On 7/31/17 11:35 AM, Pedro Igor Silva wrote:
On Fri, Jul 28, 2017 at 5:24 PM, Bill Burke <bburke(a)redhat.com
<mailto:bburke@redhat.com>> wrote:
I've implemented a simple token exchange API [1] that allows you to
exchange an access token created for one client to another
client. The
REST API follows the oauth token exchange api [2] very loosely.
subject_token: a keycloak access token
audience: takes a client id
It then converts the access token created for one client and
converts it
to another. It lives under the token endpoint.
The security model is as follows:
* Authenticate calling client the same way as password grant.
* The calling client must have service account enabled
* Service account must have a realm role "token-exchanger" grant
edto it
or, it must have a client role "token-exchanger" granted to it. This
exchanger client role is a role defined by the target client you are
exchanging the token to.
Is this a good security model? I'm thinking of not creating these
roles
right now and to enable support for exchange would require
defining the
roles specified above.
I think roles are too coarse-grained to represent this kind of policy.
A better option would be to explicitly define the clients that are
allowed to exchange tokens for a particular resource server. Eg.:
RS A allows Client B, C and D to exchange their tokens where the
target audience is RS A (or if using "resource", a specific resource
in RS A).
I changed it a little. actors are:
* Authenticated client asking for change
* Clients that are the audience of the token being exchanged
* Client you want the token to be exchanged to
So, the authenticated client must be in the audience of the token being
exchanged, or, have permission to exchange from that particular
audience.
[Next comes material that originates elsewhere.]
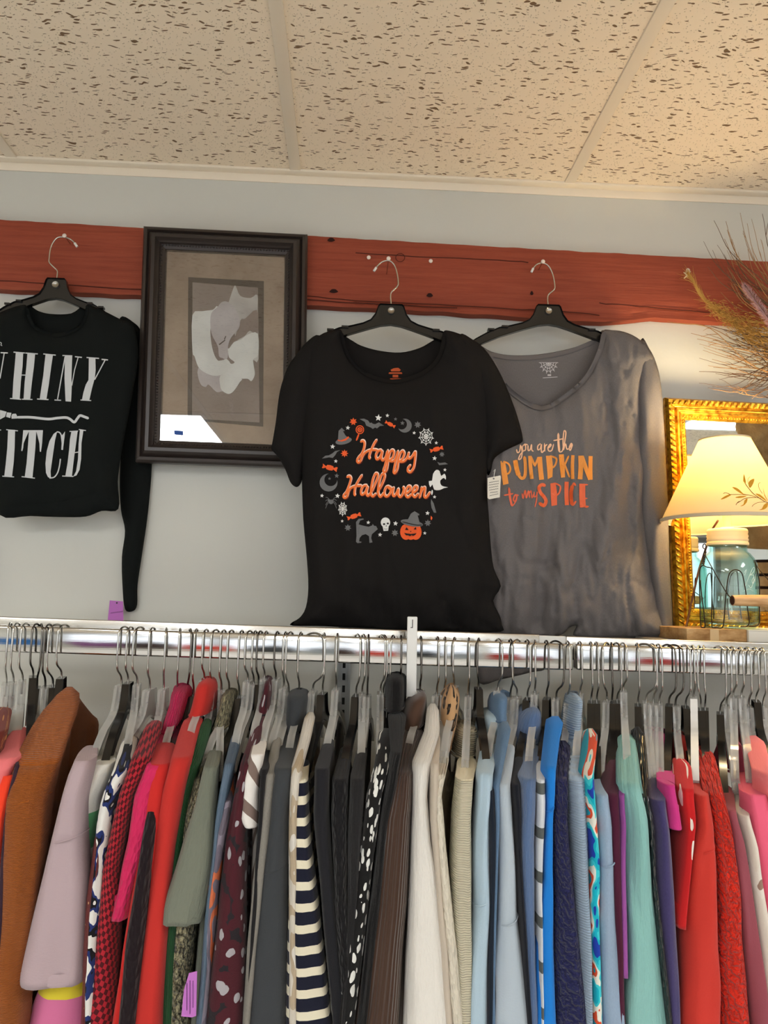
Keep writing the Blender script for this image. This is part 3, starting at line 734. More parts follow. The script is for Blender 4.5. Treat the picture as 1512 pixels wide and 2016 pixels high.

The authenticated client also must have permission to
exchange to the audience it wants to exchange to.
Future work would be to have an additional subject_issuer and
requested_issuer parameters. "subject_issuer" would match to a broker
alias, so you could exchange a facebook token for a keycloak realm
token. Same thing goes for "requested_issuer". This would allow
you to
exchange a Keycloak token for a facebook token or some other
registered
broker.
I'm following your discussion in OAuth2 WG. Do we really need these
additional paramerters ?
My understanding from the specs is that:
* Facebook -> Keycloak Realm
If you pass a "subject_token_type" like
"urn:keycloak:params:oauth:token-type:broker-{ALIAS}", where {ALIAS}
is the alias of the broker configured to your realm. Assuming {ALIAS}
maps to a Facebook broker in your realm, you probably know how to
exchange the FB opaque access token to a Keycloak realm token.
* Keycloak -> Facebook
If you pass a "requested_token_type" like
"urn:keycloak:params:oauth:token-type:broker-{ALIAS}", where
{ALIAS} is the alias of the broker configured to your realm. Assuming
{ALIAS} maps to a Facebook broker in your realm, you probably know how
to exchange the Keycloak token to a FB token.
Or are you thinking about something else ?
I'm conversing with WG to get this new parameter included in the
specification. types and issuers shouldn't be mixed IMO. Especially
when you could standardize oauth to oauth cross-domain exchange pretty
easily if you had these new parameters where otherwise you'd be
dependent on the STS's proprietary type definitions. The spec is way
too vague for cross-domain exchange.